>> begin Entries supplied

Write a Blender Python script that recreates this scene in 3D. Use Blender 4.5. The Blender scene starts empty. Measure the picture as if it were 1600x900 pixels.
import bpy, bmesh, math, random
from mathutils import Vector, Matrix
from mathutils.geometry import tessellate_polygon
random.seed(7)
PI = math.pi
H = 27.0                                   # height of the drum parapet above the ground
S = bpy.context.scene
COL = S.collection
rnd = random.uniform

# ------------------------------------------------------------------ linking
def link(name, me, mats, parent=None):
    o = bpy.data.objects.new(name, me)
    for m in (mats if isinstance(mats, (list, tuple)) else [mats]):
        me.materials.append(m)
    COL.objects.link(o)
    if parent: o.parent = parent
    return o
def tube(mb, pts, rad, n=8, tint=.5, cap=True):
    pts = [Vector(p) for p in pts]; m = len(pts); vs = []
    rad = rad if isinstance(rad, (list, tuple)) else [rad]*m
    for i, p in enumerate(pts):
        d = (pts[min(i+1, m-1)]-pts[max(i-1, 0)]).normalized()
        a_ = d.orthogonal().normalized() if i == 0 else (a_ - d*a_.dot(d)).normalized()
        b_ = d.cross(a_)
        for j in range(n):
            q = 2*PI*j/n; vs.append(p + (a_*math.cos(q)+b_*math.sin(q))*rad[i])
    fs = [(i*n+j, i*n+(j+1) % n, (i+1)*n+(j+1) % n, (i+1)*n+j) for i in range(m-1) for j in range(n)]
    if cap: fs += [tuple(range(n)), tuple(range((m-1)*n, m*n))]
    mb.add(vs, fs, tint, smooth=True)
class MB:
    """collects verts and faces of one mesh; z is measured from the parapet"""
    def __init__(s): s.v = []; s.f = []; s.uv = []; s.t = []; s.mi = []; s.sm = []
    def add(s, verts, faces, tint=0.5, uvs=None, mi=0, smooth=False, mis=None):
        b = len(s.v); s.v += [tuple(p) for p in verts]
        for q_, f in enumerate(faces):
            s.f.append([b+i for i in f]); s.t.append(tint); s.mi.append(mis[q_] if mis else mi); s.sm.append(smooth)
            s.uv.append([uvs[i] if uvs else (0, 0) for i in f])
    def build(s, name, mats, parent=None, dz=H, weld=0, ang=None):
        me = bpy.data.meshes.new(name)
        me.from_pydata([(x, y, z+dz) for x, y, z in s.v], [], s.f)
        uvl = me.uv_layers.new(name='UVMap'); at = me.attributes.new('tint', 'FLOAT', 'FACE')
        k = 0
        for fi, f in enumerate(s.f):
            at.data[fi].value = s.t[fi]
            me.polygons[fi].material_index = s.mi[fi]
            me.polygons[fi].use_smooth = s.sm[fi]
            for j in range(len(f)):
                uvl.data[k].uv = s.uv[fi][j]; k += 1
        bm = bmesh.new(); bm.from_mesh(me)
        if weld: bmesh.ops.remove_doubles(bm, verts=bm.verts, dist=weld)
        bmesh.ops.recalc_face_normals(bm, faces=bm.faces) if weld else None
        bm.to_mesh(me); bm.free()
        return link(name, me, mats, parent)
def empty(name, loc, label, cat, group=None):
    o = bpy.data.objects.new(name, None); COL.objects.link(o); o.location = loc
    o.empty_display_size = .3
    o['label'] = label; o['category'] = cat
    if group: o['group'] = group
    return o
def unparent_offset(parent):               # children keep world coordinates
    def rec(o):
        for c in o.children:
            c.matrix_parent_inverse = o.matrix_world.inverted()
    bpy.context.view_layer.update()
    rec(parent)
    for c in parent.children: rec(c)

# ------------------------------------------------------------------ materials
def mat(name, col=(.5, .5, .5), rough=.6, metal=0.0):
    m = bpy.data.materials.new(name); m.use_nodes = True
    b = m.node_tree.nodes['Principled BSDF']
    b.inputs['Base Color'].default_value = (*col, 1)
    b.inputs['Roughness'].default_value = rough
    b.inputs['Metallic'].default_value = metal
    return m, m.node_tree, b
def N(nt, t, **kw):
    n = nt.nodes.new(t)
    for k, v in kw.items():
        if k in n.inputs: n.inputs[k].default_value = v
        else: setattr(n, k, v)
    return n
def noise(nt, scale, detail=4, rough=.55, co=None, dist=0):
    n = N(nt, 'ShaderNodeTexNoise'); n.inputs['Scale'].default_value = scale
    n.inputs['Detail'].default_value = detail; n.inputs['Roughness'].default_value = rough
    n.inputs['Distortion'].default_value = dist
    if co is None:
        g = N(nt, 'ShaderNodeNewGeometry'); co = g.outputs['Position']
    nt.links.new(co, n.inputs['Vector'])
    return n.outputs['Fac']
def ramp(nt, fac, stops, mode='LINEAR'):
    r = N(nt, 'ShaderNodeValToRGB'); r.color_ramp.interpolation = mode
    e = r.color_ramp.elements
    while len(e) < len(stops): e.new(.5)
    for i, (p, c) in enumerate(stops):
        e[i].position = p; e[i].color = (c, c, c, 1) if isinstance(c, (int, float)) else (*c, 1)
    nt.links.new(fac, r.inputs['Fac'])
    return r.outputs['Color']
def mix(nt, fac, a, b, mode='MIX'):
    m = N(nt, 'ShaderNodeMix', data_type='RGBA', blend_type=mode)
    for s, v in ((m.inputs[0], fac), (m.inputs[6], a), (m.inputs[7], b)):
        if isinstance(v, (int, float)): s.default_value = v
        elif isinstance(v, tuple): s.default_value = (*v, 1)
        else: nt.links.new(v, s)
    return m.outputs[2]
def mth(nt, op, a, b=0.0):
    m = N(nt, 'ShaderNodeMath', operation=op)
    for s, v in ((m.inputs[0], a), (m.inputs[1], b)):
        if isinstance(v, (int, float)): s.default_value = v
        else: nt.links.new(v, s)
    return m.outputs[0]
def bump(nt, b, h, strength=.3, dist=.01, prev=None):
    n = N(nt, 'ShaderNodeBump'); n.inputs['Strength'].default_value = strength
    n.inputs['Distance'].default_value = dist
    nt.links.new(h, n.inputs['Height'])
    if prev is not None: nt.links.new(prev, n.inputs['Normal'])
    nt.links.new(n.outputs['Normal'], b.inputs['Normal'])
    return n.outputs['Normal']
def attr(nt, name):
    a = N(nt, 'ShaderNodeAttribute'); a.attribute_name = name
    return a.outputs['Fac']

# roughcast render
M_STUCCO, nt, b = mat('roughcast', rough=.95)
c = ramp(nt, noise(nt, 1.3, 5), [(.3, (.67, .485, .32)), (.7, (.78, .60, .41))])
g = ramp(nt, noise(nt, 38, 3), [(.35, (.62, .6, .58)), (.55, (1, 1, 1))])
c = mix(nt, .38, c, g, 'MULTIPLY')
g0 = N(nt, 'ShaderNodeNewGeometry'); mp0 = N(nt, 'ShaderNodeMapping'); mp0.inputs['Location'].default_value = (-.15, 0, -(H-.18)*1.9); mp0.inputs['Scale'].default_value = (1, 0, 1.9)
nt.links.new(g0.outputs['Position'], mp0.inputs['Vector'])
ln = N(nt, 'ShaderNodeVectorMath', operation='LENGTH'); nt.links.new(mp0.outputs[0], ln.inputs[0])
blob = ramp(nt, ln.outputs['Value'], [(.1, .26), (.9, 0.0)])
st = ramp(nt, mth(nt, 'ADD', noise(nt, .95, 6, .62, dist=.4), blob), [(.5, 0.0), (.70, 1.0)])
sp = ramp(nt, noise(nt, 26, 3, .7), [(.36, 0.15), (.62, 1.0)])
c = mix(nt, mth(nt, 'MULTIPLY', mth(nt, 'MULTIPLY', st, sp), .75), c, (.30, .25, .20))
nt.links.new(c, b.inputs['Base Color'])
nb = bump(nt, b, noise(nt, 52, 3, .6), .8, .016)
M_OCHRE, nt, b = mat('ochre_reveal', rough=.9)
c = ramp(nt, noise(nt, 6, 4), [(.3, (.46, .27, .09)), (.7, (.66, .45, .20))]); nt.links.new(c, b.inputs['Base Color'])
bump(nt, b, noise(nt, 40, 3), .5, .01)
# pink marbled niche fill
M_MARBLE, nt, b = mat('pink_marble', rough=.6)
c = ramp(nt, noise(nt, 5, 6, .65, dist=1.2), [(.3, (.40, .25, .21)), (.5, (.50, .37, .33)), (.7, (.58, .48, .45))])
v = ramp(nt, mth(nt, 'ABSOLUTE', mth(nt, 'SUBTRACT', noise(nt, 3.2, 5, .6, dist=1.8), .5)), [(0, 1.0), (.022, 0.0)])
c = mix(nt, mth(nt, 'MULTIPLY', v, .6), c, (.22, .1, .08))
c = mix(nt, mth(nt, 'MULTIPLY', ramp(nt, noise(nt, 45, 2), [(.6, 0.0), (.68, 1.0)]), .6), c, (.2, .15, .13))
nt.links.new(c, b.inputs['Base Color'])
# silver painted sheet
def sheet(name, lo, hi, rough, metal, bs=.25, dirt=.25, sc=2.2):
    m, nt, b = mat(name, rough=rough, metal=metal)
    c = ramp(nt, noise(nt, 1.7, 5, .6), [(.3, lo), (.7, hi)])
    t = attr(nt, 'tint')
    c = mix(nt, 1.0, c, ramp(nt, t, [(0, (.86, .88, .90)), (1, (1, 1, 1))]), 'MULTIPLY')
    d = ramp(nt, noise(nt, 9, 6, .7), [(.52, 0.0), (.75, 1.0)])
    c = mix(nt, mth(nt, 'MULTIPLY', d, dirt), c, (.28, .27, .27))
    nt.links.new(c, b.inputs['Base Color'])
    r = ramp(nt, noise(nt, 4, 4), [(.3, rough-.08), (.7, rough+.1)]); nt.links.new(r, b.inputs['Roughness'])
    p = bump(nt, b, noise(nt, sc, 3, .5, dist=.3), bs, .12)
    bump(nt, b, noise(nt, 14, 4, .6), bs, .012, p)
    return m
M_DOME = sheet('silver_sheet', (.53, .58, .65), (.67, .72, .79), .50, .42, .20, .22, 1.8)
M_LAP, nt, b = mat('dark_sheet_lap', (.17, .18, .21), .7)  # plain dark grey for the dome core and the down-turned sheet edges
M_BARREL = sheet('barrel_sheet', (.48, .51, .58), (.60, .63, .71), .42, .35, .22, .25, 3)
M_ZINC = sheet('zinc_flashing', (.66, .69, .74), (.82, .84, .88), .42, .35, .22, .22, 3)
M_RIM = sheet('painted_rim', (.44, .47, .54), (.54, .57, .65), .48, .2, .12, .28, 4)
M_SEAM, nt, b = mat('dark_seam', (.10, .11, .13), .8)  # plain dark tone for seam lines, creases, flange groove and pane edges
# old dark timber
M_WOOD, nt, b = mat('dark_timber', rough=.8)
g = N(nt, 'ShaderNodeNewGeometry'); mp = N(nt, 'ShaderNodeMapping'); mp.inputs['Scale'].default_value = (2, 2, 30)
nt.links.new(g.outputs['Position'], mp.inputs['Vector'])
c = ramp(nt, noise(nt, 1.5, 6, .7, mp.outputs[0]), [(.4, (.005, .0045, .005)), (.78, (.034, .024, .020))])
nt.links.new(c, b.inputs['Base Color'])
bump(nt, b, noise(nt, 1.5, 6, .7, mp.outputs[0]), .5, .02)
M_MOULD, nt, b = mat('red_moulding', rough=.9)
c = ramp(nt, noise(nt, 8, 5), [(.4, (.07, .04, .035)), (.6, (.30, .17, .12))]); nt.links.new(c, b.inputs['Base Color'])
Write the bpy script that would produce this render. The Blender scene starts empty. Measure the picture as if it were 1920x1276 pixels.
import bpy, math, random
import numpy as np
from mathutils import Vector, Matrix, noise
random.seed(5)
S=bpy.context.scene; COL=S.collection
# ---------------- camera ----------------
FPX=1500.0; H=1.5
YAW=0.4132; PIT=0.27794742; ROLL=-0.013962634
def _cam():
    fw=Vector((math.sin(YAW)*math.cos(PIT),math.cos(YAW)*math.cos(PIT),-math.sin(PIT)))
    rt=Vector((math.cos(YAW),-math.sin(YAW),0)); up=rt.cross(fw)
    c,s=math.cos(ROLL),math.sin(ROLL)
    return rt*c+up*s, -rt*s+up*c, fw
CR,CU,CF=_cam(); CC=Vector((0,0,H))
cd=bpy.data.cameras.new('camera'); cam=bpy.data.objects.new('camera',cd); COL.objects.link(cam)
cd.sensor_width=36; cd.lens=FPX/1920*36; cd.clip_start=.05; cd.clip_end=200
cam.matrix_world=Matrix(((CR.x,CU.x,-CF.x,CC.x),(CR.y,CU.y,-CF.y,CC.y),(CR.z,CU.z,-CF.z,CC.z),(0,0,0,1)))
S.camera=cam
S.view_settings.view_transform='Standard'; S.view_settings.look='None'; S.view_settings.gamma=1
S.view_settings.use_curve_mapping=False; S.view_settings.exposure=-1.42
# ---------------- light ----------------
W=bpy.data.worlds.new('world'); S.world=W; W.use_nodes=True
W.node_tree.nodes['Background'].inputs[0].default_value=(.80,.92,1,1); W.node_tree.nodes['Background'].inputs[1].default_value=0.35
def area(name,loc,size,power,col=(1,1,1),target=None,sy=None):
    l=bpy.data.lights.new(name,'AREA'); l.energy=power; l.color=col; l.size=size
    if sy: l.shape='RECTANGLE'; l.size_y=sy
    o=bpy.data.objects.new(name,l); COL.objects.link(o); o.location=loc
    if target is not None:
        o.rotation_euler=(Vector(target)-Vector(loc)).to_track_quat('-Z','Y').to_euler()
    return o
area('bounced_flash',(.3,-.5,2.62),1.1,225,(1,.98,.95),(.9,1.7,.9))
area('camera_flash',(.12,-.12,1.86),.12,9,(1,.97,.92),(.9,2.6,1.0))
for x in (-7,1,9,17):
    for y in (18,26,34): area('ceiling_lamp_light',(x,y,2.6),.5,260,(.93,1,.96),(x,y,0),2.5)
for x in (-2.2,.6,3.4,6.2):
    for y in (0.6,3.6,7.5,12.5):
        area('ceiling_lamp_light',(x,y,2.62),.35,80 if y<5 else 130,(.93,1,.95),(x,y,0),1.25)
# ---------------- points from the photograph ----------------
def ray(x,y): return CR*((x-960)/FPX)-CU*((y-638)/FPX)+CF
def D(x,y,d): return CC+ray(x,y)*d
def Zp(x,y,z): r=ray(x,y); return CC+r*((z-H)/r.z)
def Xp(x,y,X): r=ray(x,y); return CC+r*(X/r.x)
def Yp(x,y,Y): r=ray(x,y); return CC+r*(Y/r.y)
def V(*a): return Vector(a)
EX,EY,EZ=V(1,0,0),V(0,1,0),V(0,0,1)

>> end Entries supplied

*Request*: Keep only the lines that hold the string "this", and copy them out.

*Solution*:
Write a Blender Python script that recreates this scene in 3D. Use Blender 4.5. The Blender scene starts empty. Measure the picture as if it were 1600x900 pixels.
Write the bpy script that would produce this render. The Blender scene starts empty. Measure the picture as if it were 1920x1276 pixels.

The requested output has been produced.